“Procrastination is a characteristic feature of Putin’s strategy”: Military analyst Rob Lee on the failure of the Russian strategy in the war

Western analyst, researcher at the Institute for Foreign Policy Studies Rob Lee commented on the changes in Russian military strategy. This is reported by The New Yorker.

According to him, one of the characteristic features of the Russian strategy is procrastination. So, Russian dictator Vladimir Putin, before making any tough decision, waits until the situation slows down or something goes wrong.

In particular, he resisted the announcement of mobilization for a long time. Citizens feared that this could happen as early as May 9 or later in the summer. But the announcement came only at the end of September, when, after the loss of most of the Kharkiv region and the unsuccessful offensive in the Kherson region, it became obvious to everyone that the Russians did not have enough manpower to hold the front line.

«The short-term strategy was probably: “Let's prevent our lines from being breached, try to hold on to what we have, and wait for mobilization. And then we can do better and maybe even get back on the offensive», — notes the analyst.

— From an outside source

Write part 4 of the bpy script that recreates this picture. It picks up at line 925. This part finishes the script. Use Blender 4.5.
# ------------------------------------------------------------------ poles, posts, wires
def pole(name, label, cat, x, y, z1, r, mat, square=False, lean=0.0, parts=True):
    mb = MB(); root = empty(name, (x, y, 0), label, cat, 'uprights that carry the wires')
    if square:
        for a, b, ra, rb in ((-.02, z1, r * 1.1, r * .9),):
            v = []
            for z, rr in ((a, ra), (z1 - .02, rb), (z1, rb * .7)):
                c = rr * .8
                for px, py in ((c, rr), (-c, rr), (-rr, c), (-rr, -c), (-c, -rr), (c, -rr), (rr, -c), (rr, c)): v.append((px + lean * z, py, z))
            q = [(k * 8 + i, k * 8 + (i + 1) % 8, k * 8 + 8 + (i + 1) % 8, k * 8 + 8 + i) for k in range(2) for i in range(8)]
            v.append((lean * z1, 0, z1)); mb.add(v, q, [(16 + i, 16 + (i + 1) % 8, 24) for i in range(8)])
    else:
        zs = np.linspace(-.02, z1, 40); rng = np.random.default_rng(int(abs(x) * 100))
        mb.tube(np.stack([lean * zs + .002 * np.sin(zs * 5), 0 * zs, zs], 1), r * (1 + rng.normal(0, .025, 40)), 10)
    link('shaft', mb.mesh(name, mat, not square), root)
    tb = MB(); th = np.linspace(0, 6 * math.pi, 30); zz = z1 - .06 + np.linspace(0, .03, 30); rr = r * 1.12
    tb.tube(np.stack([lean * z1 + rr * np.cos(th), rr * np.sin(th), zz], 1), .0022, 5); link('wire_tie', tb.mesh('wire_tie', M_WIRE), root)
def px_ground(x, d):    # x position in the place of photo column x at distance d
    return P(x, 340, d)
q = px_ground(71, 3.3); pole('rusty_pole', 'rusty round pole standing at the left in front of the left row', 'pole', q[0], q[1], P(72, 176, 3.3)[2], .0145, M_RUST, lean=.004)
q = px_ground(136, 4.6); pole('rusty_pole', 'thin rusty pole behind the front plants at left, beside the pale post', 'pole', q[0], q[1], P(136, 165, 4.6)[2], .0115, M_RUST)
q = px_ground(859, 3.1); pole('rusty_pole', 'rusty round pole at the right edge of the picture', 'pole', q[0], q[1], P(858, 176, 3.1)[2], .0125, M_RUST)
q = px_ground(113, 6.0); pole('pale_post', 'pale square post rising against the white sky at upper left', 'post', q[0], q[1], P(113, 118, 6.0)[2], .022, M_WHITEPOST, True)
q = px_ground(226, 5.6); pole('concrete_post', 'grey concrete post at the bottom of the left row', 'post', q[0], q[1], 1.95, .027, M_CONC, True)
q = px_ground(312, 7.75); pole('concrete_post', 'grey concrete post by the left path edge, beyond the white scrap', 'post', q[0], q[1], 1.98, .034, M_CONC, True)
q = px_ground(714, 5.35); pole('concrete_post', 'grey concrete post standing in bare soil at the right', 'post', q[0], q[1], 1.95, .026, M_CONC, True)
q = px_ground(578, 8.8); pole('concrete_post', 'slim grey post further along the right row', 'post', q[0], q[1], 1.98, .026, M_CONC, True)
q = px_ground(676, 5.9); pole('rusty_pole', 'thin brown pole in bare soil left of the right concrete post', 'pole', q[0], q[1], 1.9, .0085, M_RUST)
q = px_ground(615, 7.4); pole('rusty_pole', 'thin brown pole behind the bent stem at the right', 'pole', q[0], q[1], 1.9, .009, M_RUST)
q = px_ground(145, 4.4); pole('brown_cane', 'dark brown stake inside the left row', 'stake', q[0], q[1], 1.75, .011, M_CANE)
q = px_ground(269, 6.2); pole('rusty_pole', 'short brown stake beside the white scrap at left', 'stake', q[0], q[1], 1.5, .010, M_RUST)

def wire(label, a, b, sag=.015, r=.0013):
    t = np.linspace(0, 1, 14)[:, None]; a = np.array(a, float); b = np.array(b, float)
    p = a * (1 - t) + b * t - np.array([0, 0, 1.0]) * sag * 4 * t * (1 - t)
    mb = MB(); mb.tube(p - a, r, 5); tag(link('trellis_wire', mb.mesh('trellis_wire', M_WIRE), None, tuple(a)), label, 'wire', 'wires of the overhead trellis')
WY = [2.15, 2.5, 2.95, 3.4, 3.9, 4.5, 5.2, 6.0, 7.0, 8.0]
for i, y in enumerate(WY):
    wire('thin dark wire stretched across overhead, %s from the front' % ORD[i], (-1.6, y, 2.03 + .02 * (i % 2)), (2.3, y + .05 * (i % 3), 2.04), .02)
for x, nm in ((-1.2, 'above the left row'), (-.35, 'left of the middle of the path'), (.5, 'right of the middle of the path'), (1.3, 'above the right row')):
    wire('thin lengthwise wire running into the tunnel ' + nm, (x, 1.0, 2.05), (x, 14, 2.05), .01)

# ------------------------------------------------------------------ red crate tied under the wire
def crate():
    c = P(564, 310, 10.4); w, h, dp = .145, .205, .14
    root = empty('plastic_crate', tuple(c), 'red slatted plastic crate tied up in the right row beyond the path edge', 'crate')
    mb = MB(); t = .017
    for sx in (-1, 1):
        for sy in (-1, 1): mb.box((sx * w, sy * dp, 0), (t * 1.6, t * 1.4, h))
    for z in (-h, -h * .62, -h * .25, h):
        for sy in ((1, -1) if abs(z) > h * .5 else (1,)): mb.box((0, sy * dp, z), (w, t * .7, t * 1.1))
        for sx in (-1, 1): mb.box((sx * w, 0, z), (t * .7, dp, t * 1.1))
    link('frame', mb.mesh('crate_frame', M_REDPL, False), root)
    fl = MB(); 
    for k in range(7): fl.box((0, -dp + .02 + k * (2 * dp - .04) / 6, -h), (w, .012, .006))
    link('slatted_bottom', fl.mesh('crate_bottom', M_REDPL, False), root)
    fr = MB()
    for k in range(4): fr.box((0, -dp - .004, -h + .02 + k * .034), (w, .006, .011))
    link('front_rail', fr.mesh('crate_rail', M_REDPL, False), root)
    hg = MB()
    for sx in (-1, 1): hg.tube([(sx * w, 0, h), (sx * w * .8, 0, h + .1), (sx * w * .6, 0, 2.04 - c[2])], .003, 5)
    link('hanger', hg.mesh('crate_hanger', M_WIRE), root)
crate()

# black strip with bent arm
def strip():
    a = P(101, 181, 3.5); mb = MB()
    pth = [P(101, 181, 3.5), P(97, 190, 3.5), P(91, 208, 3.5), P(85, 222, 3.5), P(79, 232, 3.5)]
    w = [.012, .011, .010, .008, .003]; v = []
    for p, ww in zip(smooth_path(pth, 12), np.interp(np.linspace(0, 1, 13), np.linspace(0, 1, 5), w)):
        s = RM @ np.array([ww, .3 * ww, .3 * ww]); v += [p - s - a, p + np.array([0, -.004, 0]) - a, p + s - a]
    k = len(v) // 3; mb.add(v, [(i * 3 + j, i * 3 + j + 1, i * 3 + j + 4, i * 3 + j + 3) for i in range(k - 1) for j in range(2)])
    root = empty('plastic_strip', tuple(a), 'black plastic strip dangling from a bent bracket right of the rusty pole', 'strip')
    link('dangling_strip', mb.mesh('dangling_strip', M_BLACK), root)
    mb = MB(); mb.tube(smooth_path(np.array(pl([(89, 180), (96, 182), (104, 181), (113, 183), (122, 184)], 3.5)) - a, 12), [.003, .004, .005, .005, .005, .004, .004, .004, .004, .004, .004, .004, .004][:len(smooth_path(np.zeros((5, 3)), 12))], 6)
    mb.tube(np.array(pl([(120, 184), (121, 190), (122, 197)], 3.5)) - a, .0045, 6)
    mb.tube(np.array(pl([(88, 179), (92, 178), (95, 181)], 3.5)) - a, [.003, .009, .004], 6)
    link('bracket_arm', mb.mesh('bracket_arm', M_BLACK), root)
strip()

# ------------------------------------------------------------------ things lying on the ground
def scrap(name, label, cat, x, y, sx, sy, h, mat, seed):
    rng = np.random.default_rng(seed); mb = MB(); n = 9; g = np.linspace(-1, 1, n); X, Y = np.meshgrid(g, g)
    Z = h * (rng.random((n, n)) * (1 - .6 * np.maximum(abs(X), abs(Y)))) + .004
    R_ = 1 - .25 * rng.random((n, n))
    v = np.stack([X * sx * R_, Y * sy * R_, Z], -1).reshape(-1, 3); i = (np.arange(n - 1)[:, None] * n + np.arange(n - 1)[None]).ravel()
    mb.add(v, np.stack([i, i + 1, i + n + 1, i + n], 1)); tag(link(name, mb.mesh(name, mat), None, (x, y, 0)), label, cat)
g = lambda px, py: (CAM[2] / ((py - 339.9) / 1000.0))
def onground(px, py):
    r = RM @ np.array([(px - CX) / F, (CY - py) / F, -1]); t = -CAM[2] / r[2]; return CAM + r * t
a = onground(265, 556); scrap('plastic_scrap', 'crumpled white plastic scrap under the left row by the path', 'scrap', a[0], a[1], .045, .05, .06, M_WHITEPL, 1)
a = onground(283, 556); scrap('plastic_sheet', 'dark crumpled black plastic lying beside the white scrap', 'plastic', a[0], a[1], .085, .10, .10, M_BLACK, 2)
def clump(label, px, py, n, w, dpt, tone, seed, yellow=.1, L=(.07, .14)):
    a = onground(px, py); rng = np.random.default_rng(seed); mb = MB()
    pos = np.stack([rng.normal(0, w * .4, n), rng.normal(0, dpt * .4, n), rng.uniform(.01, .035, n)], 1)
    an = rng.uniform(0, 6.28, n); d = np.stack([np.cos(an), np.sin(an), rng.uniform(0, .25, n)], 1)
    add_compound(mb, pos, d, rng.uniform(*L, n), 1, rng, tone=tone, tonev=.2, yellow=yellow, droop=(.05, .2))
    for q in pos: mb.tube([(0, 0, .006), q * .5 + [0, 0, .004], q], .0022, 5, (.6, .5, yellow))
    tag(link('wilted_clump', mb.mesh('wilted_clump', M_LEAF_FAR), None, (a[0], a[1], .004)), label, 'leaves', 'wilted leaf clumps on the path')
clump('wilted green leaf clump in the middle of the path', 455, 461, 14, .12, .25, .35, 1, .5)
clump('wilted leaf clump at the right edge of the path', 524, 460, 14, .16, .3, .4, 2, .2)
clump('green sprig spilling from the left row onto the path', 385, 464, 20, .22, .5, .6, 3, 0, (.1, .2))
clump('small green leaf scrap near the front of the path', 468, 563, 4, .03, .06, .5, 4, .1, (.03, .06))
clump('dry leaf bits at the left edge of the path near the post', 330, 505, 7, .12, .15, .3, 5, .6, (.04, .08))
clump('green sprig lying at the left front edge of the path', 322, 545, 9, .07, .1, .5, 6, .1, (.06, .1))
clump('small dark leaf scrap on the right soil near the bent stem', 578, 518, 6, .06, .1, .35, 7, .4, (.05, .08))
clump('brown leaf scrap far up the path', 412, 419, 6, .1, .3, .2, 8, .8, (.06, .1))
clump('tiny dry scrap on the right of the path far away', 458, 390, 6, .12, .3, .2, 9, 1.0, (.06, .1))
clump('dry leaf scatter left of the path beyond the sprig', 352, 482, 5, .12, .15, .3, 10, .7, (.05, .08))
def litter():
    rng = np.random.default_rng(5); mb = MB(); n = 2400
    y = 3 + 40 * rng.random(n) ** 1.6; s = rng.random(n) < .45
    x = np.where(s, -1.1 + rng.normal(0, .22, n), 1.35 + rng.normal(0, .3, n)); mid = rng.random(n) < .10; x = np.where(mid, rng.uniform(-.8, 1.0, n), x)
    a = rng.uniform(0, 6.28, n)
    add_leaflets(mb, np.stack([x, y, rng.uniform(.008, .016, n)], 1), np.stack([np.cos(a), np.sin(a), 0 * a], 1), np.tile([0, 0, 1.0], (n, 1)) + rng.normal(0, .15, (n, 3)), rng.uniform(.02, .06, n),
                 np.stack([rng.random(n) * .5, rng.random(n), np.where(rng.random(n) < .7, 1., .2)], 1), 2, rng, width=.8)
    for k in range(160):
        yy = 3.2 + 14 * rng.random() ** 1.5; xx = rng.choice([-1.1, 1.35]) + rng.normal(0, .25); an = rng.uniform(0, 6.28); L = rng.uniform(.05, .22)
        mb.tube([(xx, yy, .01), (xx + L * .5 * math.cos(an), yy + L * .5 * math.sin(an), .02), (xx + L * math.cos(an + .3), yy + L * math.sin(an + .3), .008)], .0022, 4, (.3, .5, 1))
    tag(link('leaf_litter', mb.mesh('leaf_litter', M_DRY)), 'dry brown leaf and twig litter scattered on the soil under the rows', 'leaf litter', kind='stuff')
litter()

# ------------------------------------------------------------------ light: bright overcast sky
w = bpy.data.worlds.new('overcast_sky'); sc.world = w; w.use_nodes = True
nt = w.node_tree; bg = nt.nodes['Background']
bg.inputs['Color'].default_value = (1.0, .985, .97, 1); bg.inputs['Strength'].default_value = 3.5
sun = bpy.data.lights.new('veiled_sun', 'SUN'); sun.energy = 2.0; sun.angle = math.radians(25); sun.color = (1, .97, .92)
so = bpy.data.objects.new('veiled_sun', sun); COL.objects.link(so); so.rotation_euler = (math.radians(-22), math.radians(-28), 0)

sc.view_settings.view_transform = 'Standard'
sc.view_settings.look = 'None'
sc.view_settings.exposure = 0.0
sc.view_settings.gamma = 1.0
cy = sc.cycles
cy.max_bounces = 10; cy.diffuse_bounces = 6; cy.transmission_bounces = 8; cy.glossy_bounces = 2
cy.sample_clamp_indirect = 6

Speaking of the failure of the Russian strategy, Lee suggested that the Russians used a template from 1968 or 1979, when the USSR invaded Czechoslovakia and Afghanistan, to invade Ukraine. This was surprising, since in both of those operations the Russians did not expect much resistance and did not seek to destroy the armed forces of these countries.

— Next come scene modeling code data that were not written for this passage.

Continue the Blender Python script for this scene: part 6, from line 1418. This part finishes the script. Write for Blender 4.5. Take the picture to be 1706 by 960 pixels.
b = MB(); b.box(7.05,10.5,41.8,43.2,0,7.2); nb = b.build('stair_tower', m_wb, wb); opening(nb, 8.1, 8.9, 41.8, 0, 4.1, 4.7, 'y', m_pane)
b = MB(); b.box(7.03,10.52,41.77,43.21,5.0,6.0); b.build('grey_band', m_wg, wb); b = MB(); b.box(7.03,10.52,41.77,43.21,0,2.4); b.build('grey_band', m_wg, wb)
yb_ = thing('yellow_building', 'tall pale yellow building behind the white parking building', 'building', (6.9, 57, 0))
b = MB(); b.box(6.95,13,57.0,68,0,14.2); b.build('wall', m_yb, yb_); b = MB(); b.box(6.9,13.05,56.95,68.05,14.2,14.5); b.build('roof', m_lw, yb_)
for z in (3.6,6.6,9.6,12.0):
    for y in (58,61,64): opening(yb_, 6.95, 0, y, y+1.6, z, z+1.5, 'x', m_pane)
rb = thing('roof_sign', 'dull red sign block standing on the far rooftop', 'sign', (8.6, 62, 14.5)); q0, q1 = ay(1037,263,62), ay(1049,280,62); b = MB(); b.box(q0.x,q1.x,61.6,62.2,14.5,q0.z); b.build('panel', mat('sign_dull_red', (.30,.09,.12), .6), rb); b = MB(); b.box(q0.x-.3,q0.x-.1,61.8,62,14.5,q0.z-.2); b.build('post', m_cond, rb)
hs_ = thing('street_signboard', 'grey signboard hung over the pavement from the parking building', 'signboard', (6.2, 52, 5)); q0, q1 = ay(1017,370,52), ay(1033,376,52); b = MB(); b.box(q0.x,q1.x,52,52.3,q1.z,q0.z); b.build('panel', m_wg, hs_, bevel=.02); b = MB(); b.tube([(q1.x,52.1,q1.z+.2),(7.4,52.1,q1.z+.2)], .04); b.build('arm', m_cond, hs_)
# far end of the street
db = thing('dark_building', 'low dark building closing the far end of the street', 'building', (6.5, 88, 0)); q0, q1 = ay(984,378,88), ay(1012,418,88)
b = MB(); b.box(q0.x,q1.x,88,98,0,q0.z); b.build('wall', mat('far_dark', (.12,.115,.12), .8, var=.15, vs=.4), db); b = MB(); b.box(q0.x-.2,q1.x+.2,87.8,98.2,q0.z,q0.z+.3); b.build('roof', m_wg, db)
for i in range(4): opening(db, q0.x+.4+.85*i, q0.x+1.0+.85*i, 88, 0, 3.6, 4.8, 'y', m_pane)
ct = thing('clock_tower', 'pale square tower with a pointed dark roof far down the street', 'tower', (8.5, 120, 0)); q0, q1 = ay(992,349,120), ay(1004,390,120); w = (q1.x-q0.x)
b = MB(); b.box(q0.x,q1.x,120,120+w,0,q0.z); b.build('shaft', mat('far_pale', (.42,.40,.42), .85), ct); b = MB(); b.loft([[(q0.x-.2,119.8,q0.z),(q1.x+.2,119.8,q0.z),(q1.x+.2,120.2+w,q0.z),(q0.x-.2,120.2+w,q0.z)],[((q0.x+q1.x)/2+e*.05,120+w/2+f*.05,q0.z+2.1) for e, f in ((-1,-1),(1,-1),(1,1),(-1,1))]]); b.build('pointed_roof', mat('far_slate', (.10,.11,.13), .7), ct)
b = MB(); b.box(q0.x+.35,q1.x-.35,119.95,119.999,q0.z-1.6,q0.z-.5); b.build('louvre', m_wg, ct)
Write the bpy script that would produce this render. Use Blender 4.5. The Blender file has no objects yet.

He draws attention to the fact that the Russian units did not even know that they were going to war. Most soldiers learned of this less than a day before the invasion. They were simply ordered to advance to Ukrainian cities as quickly as possible, and they got involved in battles for which they were not ready.

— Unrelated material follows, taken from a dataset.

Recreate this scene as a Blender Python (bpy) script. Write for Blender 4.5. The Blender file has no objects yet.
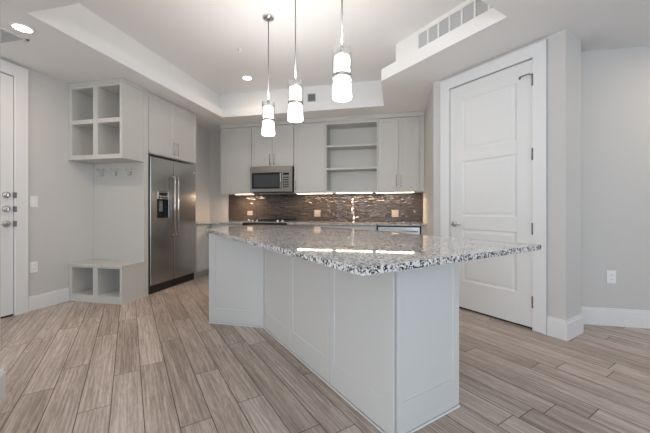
import bpy, bmesh, math, random
from mathutils import Vector, Matrix
random.seed(7)
S = bpy.context.scene
COL = S.collection
R45 = math.radians(-45)
SQ = math.sqrt(.5)

# ------------------------------------------------------------------ camera
FPX, YAW, HORIZON, EYE = 310.0, math.radians(12.7), 210.0, 1.12
cam_d = bpy.data.cameras.new('camera')
cam = bpy.data.objects.new('camera', cam_d); COL.objects.link(cam)
cam.location = (0, 0, EYE)
cam.rotation_euler = (math.radians(90), 0, YAW)
cam_d.sensor_fit = 'HORIZONTAL'; cam_d.sensor_width = 36
cam_d.lens = 36 * FPX / 650
cam_d.shift_y = (HORIZON - 216.5) / 650
cam_d.clip_start = .02
S.camera = cam

# ------------------------------------------------------------------ world, exposure, daylight
S.view_settings.view_transform = 'Standard'
S.view_settings.look = 'None'
S.view_settings.gamma = 1
S.view_settings.use_curve_mapping = False
S.view_settings.exposure = 0.46
W = bpy.data.worlds.new('sky'); S.world = W; W.use_nodes = True
wn = W.node_tree.nodes['Background']
wn.inputs[0].default_value = (.72, .84, 1, 1); wn.inputs[1].default_value = 1.0


def area(name, loc, to, sx, sy, power, colour):
    d = bpy.data.lights.new(name, 'AREA'); d.shape = 'RECTANGLE'
    d.size, d.size_y, d.energy, d.color = sx, sy, power, colour
    o = bpy.data.objects.new(name, d); COL.objects.link(o)
    o.location = loc
    o.rotation_euler = (Vector(to) - Vector(loc)).to_track_quat('-Z', 'Z').to_euler()
    return o


def uv(U, V, z=0):                       # the island's axes (45 degrees to the kitchen's) to world
    return Vector(((V - U) * SQ, (U + V) * SQ, z))


DAY = (.66, .83, 1)
for V_, w_, e_ in ((-2.6, 2.2, 45), (-.1, 2.0, 20), (1.55, 1.0, 4)):
    area('daylight_rear_window', uv(-3.36, V_, 1.40), uv(-2.36, V_, 2.40), w_, 2.1, e_, DAY)
area('added_side_fill', uv(-1.6, -4.06, 1.40), uv(-1.6, -3.06, 2.2), 2.6, 2.1, 78, (.94, .97, 1))  # added unseen side light, evens out the faces turned left
area('daylight_right_window', (3.9, 1.2, 1.35), (2.9, 1.2, 2.1), 2.0, 2.1, 5, DAY)
S.cycles.max_bounces = 10
S.cycles.diffuse_bounces = 6
S.cycles.use_denoising = True
S.cycles.sample_clamp_indirect = 4.0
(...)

«It is hard to imagine how much worse one can prepare an army for an invasion than the Kremlin did it. The conclusion suggests itself that this was an FSB operation. The plan was to change the regime in Kyiv, and the secret service probably thought that they had enough collaborators in Ukraine and that they could do it fairly quickly. And that the Russian military will occupy the cities before the APU has time to respond. But they were not ready for the resistance of the Ukrainians», — the analyst noted.

  • On January 11, Chief of the Russian General Staff Valery Gerasimov was appointed the new commander of the Russian invasion of Ukraine. Surovikin is now his deputy.
  • The ISW believes that Surovikin's demotion is a blow to Prigozhin and the security forces.